Tuesday, September 21, 2010

Gardenhouse Dance showcases new work, live horse

Posted By on Tue, Sep 21, 2010 at 10:37 AM

Gardenhouse Dance Artistic Director Nicole Livieratos hosted a preview of works in progress at her Gardenhouse Dance Studio in Decatur this weekend. The atmosphere at Gardenhouse's current warehouse space on East Ponce de Leon Saturday afternoon was casual and convivial as Livieratos led the audience through a few glimpses at upcoming pieces.

Dancers showcased new work at Gardenhouse this weekend.
  • Dancers showcased new work at Gardenhouse this weekend.

The show opened with “elongations,” in which dancer Blake Beckham emerged from the audience, distributing to audience members rolls of blood-red ribbon tied to her abdomen that unraveled as she approached the stage. Despite the image's gruesome and even violent implications, it soon became clear that the piece would be aiming squarely at the beautiful: the gorgeous dancer, the lovely use of the ribbons, the elegant, baroque movements, and the breathtaking entrance of a live horse at the end of the piece all effectively banished any sense of brutality and anger. Livieratos said in her introduction that the piece was about the process of letting go, suggesting the bittersweet. But Beckham's final exit with the horse felt entirely positive and healing. A lovely and surprising piece with not a regret in sight.

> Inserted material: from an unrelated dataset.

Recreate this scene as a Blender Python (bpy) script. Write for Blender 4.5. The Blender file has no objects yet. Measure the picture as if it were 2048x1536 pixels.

“proximity,” which Livieratos said will become a larger piece of site-specific performance art in spring 2011, will ultimately involve a small, intimate audience on a raised platform, with action happening around it. The piece could easily skate the boundary between playfulness and a sense of uncertainty, even distrust, about where to look, which may be a something for the company to look out for as the piece develops. The finished work will incorporate video, a snippet of which is below.

“Wagons” is intended to become workday performance art for downtown's public spaces, designed to “stop people in their tracks,” said Livieratos. The proposed use of 20 pairs of dancers pulling or being pulled in children's wagons, taking on various poses inspired by famous images from art history, should have no trouble doing just that.

The final piece “nighttime monkey-mind” dealt directly with Livieratos' insomnia, which stemmed from her recent life-threatening car accident and long healing process. The dancers' movements vacillated between the cartoonish and the elegant: Waltzing and squatting, dancers connected and then seemed unaware of each other, shouted percussively and then went mute again, kicking up the layer of flower petals, dead leaves, pages of text and other detritus strewn on the floor beneath them. The piece captured the familiar frustrations of an aimless, random, restless mind, unable — or unwilling — to calm itself or turn its energy toward something productive.

Witty, generous, alert, inventive, and joyful, the group at Gardenhouse is up to some cool things indeed. Livieratos jokingly referred to the works in progress as “little teaspoons.” (Most artists would be grateful to have as many ideas in a full gallon as there are in a Gardenhouse teaspoon). Among Livieratos' and her company's many strengths seems to be an unspoken and shared understanding of the artist's role as helper and ultimately healer: There's an obvious generosity at the (very open) heart of the work, and it's exhilarating to see a company in which all are willing to do such a simple but crucial thing: to help the viewer see things differently.